What was it like designing the print materials for President Obama's visit to Facebook last April?
We only had about a week and a half notice before he was coming. The first thing I thought was "Okay, Obama's coming and I gotta design a poster and somehow get him to sign it because when else will you ever have an opportunity to have the President sign something you designed?"
But I got sucked into doing a bunch of other stuff for the event on top of traveling and other project work, and it comes down to the night before the visit and I still hadn't designed or printed the posters. So, I go to dinner at our cafeteria and I had a few ideas but I knew they weren't good enough.

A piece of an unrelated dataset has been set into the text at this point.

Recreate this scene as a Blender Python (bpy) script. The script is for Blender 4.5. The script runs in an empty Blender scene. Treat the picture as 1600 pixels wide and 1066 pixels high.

I flipped open my laptop over dinner and worked on a concept, burned the film, and screen printed 50 posters.
Now it's about 10 o'clock and I'm cleaning up and I knew I wasn't going to get close to the President and I figured the only way it would get signed was if Mark [Zuckerberg] would ask him to do it. So, I snapped a photo with my phone and shot an email to him asking if he'd try and get him to sign it. I'm about to leave it on his desk and he writes back saying something like, "Yeah, it looks awesome. I'll try and get him to sign it."
As I'm stacking up the posters about to leave for the night, I realize I misspelled Barack Obama's name on the poster. I was pissed. What could I do? I went back and output new film, burned new screens, and printed an edition of 10 correct posters. Mark was able to get him to sign it and now it hangs in our offices, so that's pretty cool. The phrase "pain is temporary, film is forever" comes to mind with a project like this.